AIM OF THE EXERCISE
Extract the listing below in full, unchanged.

SUPPLIED INFORMATION

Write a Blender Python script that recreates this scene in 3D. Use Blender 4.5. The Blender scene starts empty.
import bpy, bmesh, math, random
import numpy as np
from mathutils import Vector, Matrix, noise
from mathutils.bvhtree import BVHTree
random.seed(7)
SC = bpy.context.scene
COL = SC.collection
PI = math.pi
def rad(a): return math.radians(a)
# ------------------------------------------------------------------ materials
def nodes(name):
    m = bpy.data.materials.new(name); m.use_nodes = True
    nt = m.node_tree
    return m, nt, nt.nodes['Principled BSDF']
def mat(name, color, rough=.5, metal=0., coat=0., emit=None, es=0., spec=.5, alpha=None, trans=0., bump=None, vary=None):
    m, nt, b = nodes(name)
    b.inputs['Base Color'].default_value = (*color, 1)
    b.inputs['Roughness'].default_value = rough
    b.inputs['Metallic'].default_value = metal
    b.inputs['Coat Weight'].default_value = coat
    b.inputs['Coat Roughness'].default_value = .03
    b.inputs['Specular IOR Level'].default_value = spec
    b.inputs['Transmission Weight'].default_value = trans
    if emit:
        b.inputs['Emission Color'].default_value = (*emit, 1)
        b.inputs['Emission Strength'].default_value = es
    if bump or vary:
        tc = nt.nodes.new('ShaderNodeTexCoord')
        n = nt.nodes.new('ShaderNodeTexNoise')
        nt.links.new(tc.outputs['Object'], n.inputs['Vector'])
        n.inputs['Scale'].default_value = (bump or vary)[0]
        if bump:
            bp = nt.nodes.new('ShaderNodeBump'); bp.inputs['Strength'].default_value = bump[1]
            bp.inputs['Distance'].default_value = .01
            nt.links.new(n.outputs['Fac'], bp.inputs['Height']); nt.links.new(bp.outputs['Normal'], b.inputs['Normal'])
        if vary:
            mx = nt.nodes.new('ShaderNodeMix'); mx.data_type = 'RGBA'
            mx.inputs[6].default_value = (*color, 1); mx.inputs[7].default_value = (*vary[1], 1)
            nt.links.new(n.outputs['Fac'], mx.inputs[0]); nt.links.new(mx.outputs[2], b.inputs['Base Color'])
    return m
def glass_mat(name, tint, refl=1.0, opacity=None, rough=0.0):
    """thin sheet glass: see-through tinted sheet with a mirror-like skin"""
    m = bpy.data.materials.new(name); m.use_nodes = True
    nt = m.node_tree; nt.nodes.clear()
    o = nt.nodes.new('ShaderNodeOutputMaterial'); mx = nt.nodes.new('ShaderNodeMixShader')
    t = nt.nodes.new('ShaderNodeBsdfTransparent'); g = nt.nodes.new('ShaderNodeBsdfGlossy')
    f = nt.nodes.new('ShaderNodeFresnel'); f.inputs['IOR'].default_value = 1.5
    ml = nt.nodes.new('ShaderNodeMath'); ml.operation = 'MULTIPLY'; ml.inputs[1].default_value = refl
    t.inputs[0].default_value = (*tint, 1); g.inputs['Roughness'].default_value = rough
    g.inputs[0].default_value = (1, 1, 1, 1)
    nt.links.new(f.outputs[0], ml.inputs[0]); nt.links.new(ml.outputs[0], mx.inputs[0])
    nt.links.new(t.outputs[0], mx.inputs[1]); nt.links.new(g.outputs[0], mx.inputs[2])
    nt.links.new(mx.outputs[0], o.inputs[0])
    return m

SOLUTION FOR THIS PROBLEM
Write a Blender Python script that recreates this scene in 3D. Use Blender 4.5. The Blender scene starts empty.
import bpy, bmesh, math, random
import numpy as np
from mathutils import Vector, Matrix, noise
from mathutils.bvhtree import BVHTree
random.seed(7)
SC = bpy.context.scene
COL = SC.collection
PI = math.pi
def rad(a): return math.radians(a)
# ------------------------------------------------------------------ materials
def nodes(name):
    m = bpy.data.materials.new(name); m.use_nodes = True
    nt = m.node_tree
    return m, nt, nt.nodes['Principled BSDF']
def mat(name, color, rough=.5, metal=0., coat=0., emit=None, es=0., spec=.5, alpha=None, trans=0., bump=None, vary=None):
    m, nt, b = nodes(name)
    b.inputs['Base Color'].default_value = (*color, 1)
    b.inputs['Roughness'].default_value = rough
    b.inputs['Metallic'].default_value = metal
    b.inputs['Coat Weight'].default_value = coat
    b.inputs['Coat Roughness'].default_value = .03
    b.inputs['Specular IOR Level'].default_value = spec
    b.inputs['Transmission Weight'].default_value = trans
    if emit:
        b.inputs['Emission Color'].default_value = (*emit, 1)
        b.inputs['Emission Strength'].default_value = es
    if bump or vary:
        tc = nt.nodes.new('ShaderNodeTexCoord')
        n = nt.nodes.new('ShaderNodeTexNoise')
        nt.links.new(tc.outputs['Object'], n.inputs['Vector'])
        n.inputs['Scale'].default_value = (bump or vary)[0]
        if bump:
            bp = nt.nodes.new('ShaderNodeBump'); bp.inputs['Strength'].default_value = bump[1]
            bp.inputs['Distance'].default_value = .01
            nt.links.new(n.outputs['Fac'], bp.inputs['Height']); nt.links.new(bp.outputs['Normal'], b.inputs['Normal'])
        if vary:
            mx = nt.nodes.new('ShaderNodeMix'); mx.data_type = 'RGBA'
            mx.inputs[6].default_value = (*color, 1); mx.inputs[7].default_value = (*vary[1], 1)
            nt.links.new(n.outputs['Fac'], mx.inputs[0]); nt.links.new(mx.outputs[2], b.inputs['Base Color'])
    return m
def glass_mat(name, tint, refl=1.0, opacity=None, rough=0.0):
    """thin sheet glass: see-through tinted sheet with a mirror-like skin"""
    m = bpy.data.materials.new(name); m.use_nodes = True
    nt = m.node_tree; nt.nodes.clear()
    o = nt.nodes.new('ShaderNodeOutputMaterial'); mx = nt.nodes.new('ShaderNodeMixShader')
    t = nt.nodes.new('ShaderNodeBsdfTransparent'); g = nt.nodes.new('ShaderNodeBsdfGlossy')
    f = nt.nodes.new('ShaderNodeFresnel'); f.inputs['IOR'].default_value = 1.5
    ml = nt.nodes.new('ShaderNodeMath'); ml.operation = 'MULTIPLY'; ml.inputs[1].default_value = refl
    t.inputs[0].default_value = (*tint, 1); g.inputs['Roughness'].default_value = rough
    g.inputs[0].default_value = (1, 1, 1, 1)
    nt.links.new(f.outputs[0], ml.inputs[0]); nt.links.new(ml.outputs[0], mx.inputs[0])
    nt.links.new(t.outputs[0], mx.inputs[1]); nt.links.new(g.outputs[0], mx.inputs[2])
    nt.links.new(mx.outputs[0], o.inputs[0])
    return m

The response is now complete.